JoJoestar wrote:I see a lot of people here meaningfully engaging with Tim’s review in a capacity I can’t conjure for myself and honestly, who the heck am I to tell them wrong? However, this message kind of assumes that what I said is not what I “personally was thinking” while watching Tim’s review or Martin Scorsese’s The Wolf of Wall Street. Honestly, I don’t think I’m able of exercising the kind of solipsism you are pointing at. I sincerely don’t have the skills required to surgically extract my impressions of the video from the context it is being published on. This is doubly amusing because at one point of Tim’s review, he himself talks about how you can’t talk about something without acknowledging its context, and of course in this case that includes Tim’s illness and excruciatingly slow and painful production process, among other things such as the state of social media, the general stagnation of public discourse and a long long etcetera.

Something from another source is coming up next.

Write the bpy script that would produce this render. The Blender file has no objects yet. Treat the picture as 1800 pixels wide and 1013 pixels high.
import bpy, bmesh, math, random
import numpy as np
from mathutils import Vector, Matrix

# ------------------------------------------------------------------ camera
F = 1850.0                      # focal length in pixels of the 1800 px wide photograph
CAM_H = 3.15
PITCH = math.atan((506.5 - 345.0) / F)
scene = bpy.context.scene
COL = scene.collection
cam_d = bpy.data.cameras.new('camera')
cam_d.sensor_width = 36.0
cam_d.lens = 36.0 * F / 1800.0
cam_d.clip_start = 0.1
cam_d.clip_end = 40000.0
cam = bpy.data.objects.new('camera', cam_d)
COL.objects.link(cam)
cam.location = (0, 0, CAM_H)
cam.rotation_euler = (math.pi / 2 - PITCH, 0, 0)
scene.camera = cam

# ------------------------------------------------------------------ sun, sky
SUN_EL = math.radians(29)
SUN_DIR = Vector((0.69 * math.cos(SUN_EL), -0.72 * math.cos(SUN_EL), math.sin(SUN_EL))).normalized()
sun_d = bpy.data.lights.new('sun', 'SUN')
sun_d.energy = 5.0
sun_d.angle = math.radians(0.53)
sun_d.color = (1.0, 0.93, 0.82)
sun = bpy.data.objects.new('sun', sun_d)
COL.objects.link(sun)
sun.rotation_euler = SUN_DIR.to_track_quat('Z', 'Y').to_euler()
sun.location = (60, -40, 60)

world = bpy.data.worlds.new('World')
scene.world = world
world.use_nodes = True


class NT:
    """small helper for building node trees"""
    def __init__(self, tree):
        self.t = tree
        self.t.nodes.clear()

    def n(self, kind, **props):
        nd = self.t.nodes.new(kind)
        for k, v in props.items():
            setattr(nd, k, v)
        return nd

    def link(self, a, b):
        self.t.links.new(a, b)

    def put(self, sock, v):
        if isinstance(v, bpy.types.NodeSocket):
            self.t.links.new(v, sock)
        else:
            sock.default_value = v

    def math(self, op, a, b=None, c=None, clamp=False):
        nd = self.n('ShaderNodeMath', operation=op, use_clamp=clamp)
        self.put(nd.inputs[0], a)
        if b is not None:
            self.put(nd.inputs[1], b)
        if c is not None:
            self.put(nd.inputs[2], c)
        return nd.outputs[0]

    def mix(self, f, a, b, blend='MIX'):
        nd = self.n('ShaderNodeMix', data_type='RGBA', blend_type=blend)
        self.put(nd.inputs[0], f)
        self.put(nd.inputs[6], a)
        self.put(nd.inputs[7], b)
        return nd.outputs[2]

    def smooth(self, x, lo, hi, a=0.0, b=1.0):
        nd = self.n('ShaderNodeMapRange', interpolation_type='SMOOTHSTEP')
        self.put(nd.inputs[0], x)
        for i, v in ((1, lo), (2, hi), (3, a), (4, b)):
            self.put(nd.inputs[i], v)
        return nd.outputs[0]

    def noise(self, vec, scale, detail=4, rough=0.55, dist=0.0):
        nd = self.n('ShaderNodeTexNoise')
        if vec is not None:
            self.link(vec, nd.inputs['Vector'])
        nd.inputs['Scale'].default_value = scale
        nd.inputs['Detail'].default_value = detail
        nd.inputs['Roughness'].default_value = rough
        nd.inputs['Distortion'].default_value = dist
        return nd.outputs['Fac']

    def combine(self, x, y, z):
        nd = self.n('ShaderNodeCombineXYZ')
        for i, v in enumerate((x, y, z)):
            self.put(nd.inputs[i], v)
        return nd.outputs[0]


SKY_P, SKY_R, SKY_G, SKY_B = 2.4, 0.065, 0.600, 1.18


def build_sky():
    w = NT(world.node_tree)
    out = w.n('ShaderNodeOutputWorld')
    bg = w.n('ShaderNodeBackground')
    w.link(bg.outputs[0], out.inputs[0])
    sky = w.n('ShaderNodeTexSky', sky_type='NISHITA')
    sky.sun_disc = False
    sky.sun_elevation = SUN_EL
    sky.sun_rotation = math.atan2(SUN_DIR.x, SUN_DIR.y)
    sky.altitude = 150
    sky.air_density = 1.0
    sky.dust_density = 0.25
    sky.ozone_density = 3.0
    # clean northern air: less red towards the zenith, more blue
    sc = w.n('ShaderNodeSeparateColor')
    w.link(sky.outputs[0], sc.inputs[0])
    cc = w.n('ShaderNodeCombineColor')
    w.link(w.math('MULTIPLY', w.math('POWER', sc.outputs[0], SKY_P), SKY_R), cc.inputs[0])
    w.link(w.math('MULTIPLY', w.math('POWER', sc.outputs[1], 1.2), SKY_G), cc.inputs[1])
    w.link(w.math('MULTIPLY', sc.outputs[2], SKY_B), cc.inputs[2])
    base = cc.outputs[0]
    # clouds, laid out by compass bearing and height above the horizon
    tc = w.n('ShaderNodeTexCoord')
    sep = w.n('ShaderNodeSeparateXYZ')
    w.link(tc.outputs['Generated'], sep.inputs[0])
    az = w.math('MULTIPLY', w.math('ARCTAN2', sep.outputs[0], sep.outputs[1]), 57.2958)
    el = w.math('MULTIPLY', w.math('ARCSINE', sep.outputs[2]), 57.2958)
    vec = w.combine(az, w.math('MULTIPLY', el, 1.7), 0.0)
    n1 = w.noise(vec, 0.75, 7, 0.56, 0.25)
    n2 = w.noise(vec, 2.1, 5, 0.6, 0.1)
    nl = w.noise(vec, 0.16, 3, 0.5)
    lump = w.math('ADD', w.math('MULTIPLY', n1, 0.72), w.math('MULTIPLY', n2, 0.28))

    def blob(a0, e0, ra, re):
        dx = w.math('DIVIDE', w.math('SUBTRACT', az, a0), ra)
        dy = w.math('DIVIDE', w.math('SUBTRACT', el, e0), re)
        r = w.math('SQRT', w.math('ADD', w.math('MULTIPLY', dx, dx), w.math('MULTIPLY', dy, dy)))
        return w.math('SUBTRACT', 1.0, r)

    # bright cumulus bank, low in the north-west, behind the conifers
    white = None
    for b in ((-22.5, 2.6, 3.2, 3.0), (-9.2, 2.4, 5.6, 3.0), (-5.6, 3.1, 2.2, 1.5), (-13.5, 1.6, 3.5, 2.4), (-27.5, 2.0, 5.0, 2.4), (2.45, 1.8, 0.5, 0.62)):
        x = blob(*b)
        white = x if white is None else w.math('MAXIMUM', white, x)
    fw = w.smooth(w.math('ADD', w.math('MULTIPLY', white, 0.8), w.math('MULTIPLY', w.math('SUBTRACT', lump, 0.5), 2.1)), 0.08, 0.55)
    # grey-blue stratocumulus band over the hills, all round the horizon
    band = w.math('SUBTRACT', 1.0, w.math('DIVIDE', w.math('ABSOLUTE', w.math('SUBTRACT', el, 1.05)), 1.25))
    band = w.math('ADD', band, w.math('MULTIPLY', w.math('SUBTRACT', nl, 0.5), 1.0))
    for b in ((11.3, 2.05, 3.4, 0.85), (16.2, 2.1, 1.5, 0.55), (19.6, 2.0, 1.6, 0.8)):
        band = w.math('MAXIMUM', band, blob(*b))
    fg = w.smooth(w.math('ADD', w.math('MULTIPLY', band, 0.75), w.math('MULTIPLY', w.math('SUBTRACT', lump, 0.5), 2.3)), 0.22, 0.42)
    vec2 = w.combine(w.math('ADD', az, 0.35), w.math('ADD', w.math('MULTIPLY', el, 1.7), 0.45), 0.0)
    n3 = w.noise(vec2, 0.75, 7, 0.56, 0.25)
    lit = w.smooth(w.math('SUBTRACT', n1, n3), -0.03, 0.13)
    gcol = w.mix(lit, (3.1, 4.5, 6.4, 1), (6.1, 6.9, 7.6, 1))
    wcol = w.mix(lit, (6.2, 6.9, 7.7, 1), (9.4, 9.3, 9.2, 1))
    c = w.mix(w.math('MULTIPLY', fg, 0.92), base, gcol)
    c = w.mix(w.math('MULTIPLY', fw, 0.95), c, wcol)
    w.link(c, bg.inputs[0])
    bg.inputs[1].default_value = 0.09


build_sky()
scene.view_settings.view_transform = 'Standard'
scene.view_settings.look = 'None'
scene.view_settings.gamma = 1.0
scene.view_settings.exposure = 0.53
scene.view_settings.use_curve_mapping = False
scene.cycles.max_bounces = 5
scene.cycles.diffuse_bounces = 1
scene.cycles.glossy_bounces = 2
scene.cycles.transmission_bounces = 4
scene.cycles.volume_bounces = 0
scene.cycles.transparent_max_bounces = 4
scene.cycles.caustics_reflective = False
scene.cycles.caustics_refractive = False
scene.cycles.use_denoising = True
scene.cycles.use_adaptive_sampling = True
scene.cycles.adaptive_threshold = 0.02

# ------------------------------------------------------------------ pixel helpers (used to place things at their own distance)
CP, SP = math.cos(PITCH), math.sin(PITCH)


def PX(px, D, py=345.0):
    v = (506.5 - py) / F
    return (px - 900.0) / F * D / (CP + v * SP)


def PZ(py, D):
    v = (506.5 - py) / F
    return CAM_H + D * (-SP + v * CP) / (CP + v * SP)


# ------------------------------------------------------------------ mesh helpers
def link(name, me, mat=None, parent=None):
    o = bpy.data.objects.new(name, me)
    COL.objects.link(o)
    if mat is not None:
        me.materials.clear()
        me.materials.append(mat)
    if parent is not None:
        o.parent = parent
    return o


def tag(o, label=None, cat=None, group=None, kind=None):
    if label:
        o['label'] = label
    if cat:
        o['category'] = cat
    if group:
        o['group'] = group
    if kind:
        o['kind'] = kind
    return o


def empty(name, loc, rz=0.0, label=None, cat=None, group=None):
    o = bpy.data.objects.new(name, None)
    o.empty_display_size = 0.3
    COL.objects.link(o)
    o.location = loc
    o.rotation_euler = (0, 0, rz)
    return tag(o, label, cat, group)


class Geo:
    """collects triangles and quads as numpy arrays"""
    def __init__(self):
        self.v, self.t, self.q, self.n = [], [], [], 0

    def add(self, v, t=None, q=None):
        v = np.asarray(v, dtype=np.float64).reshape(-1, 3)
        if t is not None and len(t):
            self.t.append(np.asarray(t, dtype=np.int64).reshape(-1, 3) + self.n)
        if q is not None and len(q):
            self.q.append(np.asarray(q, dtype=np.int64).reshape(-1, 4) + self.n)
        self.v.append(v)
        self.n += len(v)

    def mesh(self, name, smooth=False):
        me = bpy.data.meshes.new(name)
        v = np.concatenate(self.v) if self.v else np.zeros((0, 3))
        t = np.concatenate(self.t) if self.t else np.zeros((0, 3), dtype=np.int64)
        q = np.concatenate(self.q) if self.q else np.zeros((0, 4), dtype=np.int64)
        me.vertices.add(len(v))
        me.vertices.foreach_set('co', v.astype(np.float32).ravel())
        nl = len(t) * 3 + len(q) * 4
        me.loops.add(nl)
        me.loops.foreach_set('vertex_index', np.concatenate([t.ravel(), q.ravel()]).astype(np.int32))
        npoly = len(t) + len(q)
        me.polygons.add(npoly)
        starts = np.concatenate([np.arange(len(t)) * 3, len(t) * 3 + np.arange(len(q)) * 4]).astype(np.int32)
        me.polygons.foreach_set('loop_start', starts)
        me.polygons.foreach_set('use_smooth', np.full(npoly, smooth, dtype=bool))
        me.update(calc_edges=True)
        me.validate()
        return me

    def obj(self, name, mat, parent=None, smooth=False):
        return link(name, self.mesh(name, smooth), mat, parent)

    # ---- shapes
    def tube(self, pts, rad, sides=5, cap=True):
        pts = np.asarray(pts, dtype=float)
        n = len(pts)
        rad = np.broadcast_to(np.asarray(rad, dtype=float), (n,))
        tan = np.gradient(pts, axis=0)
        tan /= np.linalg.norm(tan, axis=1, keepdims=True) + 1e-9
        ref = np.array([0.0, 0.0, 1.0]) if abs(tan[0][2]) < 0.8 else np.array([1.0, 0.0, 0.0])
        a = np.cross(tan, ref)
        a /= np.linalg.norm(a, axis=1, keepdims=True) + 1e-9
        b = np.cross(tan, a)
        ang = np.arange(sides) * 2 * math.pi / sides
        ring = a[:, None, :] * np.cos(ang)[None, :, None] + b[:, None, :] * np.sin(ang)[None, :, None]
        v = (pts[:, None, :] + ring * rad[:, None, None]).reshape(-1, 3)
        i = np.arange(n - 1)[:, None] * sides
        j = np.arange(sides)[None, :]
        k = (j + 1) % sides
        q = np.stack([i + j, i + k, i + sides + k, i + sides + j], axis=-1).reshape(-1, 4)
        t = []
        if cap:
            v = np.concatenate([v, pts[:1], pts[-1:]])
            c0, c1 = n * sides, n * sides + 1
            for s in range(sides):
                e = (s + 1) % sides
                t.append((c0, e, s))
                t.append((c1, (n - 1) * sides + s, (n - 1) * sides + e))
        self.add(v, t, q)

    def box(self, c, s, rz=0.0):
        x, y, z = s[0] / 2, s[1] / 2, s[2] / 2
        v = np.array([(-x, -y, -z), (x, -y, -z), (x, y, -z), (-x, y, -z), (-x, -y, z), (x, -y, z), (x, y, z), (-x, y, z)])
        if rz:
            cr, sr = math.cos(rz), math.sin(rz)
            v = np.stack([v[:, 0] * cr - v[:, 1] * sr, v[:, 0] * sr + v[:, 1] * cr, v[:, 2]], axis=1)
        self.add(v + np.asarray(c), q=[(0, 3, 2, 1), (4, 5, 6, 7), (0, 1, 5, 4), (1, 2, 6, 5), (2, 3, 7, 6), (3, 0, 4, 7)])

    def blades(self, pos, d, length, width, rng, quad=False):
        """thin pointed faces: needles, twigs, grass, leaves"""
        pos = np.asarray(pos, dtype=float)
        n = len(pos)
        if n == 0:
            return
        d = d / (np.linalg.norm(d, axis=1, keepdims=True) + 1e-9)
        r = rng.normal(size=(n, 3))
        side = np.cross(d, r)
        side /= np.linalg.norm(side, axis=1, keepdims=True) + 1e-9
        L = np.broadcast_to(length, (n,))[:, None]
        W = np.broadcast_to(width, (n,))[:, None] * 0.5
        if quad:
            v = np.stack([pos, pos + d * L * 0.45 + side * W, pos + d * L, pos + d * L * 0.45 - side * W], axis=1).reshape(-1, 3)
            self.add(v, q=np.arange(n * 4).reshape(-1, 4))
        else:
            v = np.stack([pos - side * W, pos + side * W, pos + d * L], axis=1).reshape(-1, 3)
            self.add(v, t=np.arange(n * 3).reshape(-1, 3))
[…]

What I was trying to point at with the Wolf of Wall Street comparison is that when a critically conceived object of media crosses the boundary of being confused with the actual thing it’s trying to criticize, there is a huge problem going on right there. To offer a specific example, if in the lapse of 20 minutes you jump from criticizing the superficiality and banality of the neoliberal sillicon valley mentality to announcing your new Earthbound review with a dramatic shot of your one thousand dollar original Mother 2 jacket… I mean, I don’t know what to tell you, other than that it makes me feel hardcore levels of dissonance right there, rhetorical/performative distance present or not.
Being excessive and loud and over the top has been part of Tim’s presence on the internet since he started writing about videogames and I understand that, I also understand that there is a nuanced and deliberate critical process going on there with how he chooses to present himself in public. I also think that punishing myself with a several hour long maximalist self-referential video essay completely full of “labyrinthine” trains of thought is not something… that I find desirable to do on my limited free time. Just to be clear, I didn’t find this review so much BAD or WRONG as I found it exhausting, bloated, tiresome.
yeso wrote:The constant pre-anticipation and post-reaction to what viewers/readers are thinking combined with unspooling personal anecdotes framed as “personal disclosure” = more triangulation than I’m comfortable doing.
As yeso pointed out here in this message, it’s not that I don’t understand or share Tim Rogers’ aspirations on this long winded video essay, it’s that simply put, it’s more labor than I feel comfortable doing for any piece of entertainment/media. And that is honestly all there is to it. I think I see all the points being made on the video and agree with a sizeable amount of them, but the route taken to articulate those points is not… good enough for me. While I see “the point” of the whole season and understand the choices that were made, I did have to cut through a lot of noise to get to that point. I also understand that cutting through that noise was part of the point being made and I still don’t find it desirable/meaningful enough.
Mirroring Tim’s rhetoric, for me the Bottom Line would be: Tim Rogers’ Cyberpunk 2077 review is a parody/critique of the archetypical poisonous swamp area in videogames, which is, in itself, a poisonous swamp area… in video essay format.
Then again, Metroid Prime 2 is a videogame where at least half of its spaces are complete poisonous swamp areas and I quite like that videogame. I didn’t like Tim’s review as much as Metroid Prime 2, though, but I see what he was trying to go for, so take all this post as you will.